A Spring Lake/Ferrysburg police officer was recently involved in a collision while responding to an emergency that resulted in no citations being issued. Thankfully in this instance, both parties survived the crash with only minor injuries, but we all know this could have had a tragic outcome.

With the busy summer season now upon us, and traffic patterns becoming even more congested, we encourage drivers to exercise extreme caution the moment they hear that siren off in the distance. If the siren is on and the lights are flashing, someone is in need of emergency services, and drivers need to get their vehicle out of the way. 

Not only is it required by law, but when failing to do so, you are also putting yourself and others in harm's way.

After all, you never know when that emergency vehicle could be on the way to help someone you know. 

Please, do your part and get out of the way.

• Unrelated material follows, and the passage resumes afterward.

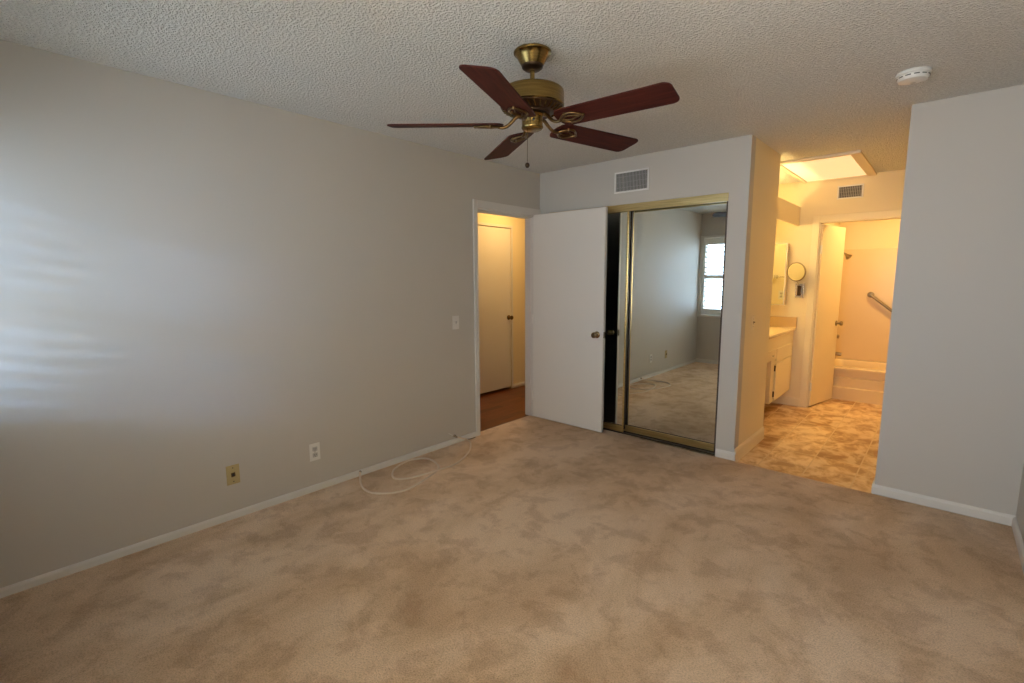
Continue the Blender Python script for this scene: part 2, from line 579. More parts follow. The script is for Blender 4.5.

Our Views reflects the majority opinion of the members of the Grand Haven Tribune editorial board: Kevin Hook, Cheryl Welch, Matt DeYoung, Alex Doty and Fred VandenBrand. What do you think? E-mail us a letter to the editor to or log-in to our website and leave a comment below.



Dirty Swift

Act 300 of 1949

257.653 Immediate approach of authorized emergency vehicle; duty of driver of another vehicle; duty of streetcar operator; violation as civil infraction.
Sec. 653.

(1) Upon the immediate approach of an authorized emergency vehicle equipped with not less than 1 lighted flashing, rotating, or oscillating lamp exhibiting a red or blue light visible under normal atmospheric condition from a distance of 500 feet to the front of the vehicle and when the driver is giving audible signal by siren, exhaust whistle, or bell:

(a) The driver of another vehicle shall yield the right of way and shall immediately drive to a position parallel to and as close as possible to the right-hand edge or curb of the roadway, clear of an intersection, and shall stop and remain in that position until the authorized emergency vehicle has passed, except when otherwise directed by a police officer.

(b) The operator of a streetcar shall immediately stop the car, clear of an intersection, and shall keep it in that position until the authorized emergency vehicle has passed, except when otherwise directed by a police officer.

(2) This section does not relieve the driver of an authorized emergency vehicle from the duty to drive with due regard for the safety of persons using the highway.

(3) A person who violates this section is responsible for a civil infraction.


You should change your headline you listen for sirens not watch for them. You watch for flashing lights.


LOL! Good catch, sorry to say I missed that one.

Say No To Tourist's

Great heading...."Watch out for sirens on the road" Ya ok..........Next time I'm on the road I'll make sure I watch for the sirens and listen for the flashing lights........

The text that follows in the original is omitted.